Non penso solo all´apprendimento accademico, che inspiegabilmente nel suo caso veniva spogliato di qualsiasi importanza, forse perché i professori credevano che fosse rilevante solo per studenti «normali» mentre persone come Diego devono solo aspirare ad imparare ad allacciarsi le scarpe. Penso anche al cambiamento radicale di prospettiva che è avvenuto in questi anni da parte di chi insegna e di chi impara al suo fianco. Il giorno della consegna del gagliardetto, la sua insegnante di scienze si è congratulata con noi dicendo: “Ricordate quello che vi dico. Diego arriverá lontano”. Il suo maestro di lingua pensa che la presenza di Diego in classe renda gli altri compagni persone migliori, e il preside della scuola ci ha detto che tutta la scuola ama Diego, anche i ragazzi delle superiori, ma “senza compassione”.

Il significato di quelle parole é perfettamente rappresentato da un episodio avvenuto la settimana precedente, in occasione del concerto rock di fine anno organizzato dal dipartimento di musica della scuola stessa. Diego sta studiando la batteria come attività extrascolastica e parte dell’apprendimento consiste nel suonare con altri compagni in un piccolo gruppo rock. Per il concerto, il loro insegnante di musica li ha preparati per mesi a suonare «Seven Nation Army» dei White Stripes. Circa tre settimane prima del concerto, Diego cominció ad aver paura del palcoscenico. Si innervosiva quando si parlava del concerto, e dopo vari sforzi per cercare di convincerlo a spiegare cosa stava succedendo, riuscì a dire che non voleva suonare, che voleva suonare solo durante le prove ma non davanti al pubblico, che aveva paura degli applausi. Provammo a ricorrere alle strategie classiche (storie sociali, promesse di premi) ma sono stati proprio i suoi compagni a risolvere il problema.

Non volevano che al concerto la batteria la suonasse l’insegnante.
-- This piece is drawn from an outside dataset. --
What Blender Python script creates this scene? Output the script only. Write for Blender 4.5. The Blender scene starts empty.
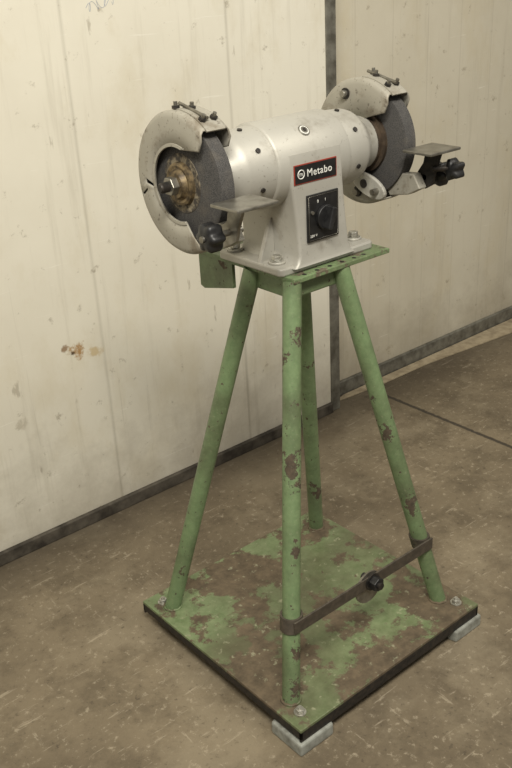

Volevano che la suonasse Diego, perché è lui il batterista del loro gruppo e perché si era sforzato con loro di imparare la canzone. Il problema era la paura del pubblico? Bene, la soluzione, come avevano osservato più volte in classe, era quella di affrontare la situazione critica prima dell’evento. Parlarono con gli alunni di quarta e sesta elementare e per l’ultima prova organizzarono un piccolo pubblico di bambini. Diego suonó alle prove e pochi giorni dopo, al concerto, prese le sue bacchette e suonó con il suo grupo, davanti a un pubblico molto piú grande di alunni e genitori. Non sappiamo se questa iniziativa abbia in qualche modo influito, ma il vocalista del gruppo ha vinto il gagliardetto del cameratismo la settimana successiva. Ed é proprio lo sguardo con cui vorremmo che gli altri vedessero Diego. Se veramente la sua presenza in classe rende i suoi compagni persone migliori, che non sia perché imparino a tollerare un fastidio, ma perché possano vedere in lui un esempio di superazione.